The Giants were No. 1 last year in Defensive Hog Index. But other than that, they were mediocre to bad in every other Quality Stat.
In fact, they were better than their wildcard opponent, Tampa, in Scoreability and in Offensive Hog Index, as well as Defensive Hog Index.
But the Cowboys, Packers and Patriots – New York's other postseason victims – were better than the Giants in every single one of our Quality Stats except for Defensive Hog Index.
It didn't matter, as the Giants eked out narrow, last-second wins over each and every superior opponent, including something about the greatest upset in Super Bowl history.
The Hopes for Recovery
What's it all mean, this post-season destruction?

Well, maybe it means Defensive Hog Index really is all that and a bag of chips (as we discussed in our Monday Morning Hangover this week). After all, the DHI went 10-1 identifying playoff winners last year and is off to a red-hot start here in the 2008 playoffs (4-0 in the wildcard round).
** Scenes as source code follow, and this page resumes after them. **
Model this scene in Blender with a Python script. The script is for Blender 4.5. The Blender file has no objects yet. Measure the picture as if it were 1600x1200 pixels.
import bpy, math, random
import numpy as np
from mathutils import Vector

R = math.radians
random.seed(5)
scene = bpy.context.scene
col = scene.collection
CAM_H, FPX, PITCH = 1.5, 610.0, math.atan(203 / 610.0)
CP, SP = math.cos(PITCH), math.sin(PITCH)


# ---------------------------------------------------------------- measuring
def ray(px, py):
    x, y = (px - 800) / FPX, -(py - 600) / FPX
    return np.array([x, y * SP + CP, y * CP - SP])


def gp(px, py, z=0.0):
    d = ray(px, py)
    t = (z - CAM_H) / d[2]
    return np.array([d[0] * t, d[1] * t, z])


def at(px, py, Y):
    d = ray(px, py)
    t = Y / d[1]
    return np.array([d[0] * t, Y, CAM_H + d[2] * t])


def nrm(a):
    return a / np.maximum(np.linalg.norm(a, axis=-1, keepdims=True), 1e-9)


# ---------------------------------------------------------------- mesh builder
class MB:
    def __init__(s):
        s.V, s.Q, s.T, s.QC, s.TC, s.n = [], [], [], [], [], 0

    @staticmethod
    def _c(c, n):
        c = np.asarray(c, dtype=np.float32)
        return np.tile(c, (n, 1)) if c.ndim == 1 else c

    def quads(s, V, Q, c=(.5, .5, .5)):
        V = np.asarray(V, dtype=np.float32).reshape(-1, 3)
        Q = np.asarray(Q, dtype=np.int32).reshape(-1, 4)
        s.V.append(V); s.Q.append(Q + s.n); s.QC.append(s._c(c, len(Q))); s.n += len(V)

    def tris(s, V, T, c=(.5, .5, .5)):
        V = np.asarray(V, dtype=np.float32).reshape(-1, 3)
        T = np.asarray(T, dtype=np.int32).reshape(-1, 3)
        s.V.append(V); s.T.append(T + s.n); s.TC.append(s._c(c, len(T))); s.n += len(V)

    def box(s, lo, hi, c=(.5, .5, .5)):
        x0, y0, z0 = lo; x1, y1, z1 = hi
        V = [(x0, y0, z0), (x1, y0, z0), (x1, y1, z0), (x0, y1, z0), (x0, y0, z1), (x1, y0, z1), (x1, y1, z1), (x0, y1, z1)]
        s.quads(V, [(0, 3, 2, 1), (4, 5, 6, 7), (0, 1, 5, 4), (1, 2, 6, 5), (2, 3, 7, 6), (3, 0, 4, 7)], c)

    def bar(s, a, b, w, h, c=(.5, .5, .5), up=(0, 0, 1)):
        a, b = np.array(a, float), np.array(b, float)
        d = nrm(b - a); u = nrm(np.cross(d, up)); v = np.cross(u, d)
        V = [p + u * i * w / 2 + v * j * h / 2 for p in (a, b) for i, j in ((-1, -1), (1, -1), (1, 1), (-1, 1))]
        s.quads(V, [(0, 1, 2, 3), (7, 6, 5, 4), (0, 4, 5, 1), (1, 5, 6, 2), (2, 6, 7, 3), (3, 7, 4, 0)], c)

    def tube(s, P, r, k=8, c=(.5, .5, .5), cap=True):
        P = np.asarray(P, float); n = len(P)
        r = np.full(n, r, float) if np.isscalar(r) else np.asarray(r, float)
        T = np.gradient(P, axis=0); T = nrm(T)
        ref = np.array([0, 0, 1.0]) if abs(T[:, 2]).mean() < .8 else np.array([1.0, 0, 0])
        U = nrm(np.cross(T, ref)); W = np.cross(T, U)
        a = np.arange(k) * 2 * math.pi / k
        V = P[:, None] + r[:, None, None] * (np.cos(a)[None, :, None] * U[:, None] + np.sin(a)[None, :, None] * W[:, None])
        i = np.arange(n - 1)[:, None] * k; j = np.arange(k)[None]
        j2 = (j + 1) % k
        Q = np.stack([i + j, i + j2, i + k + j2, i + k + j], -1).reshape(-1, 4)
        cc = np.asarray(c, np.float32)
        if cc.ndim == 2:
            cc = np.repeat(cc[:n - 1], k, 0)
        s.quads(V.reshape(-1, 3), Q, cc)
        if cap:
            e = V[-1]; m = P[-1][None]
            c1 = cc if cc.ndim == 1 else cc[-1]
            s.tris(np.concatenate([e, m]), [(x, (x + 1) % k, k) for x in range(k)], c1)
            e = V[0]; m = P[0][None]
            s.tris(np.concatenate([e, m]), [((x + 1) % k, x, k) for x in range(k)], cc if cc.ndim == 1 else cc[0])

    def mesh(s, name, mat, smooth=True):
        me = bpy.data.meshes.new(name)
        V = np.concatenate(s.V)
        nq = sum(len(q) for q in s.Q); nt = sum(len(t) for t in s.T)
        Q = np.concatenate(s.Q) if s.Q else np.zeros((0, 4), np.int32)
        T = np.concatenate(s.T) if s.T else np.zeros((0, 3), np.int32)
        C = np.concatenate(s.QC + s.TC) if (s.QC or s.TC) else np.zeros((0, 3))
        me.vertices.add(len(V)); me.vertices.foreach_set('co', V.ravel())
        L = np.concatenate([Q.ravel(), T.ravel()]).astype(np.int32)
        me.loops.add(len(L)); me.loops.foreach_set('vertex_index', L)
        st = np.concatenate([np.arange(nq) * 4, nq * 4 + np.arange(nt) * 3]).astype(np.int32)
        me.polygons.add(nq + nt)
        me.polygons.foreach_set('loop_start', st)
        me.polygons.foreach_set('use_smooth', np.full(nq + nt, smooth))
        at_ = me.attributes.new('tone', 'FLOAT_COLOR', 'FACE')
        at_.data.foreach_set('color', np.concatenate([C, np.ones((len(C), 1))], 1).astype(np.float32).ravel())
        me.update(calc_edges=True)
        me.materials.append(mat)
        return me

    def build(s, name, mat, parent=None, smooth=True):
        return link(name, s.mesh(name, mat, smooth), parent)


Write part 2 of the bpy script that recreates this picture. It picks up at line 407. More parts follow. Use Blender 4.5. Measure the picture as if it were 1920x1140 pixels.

That's 14-1 identifying playoff winners since 2007. Maybe we just get rid of every other indicator and look at each team's defensive front as the golden road to unlimited devotion and enlightenment. But that's not likely long term.
Or maybe it means the Cardinals are poised to buck all the statistical trends and win the Super Bowl this year. After all, they were a dreadful regular-season team akin to the 2007 Giants. But that's not likely, either.
Or maybe it means the Giants were a once-in-a-lifetime statistical anomaly, a team that had no business winning, yet still did. And maybe if this is the case, it means we're not likely to suffer the same statistical destruction we did last year.
And that'd be good, because wounds heal slowly and our fragile psyche will crumble if we witness the same statistical carnage we saw last year.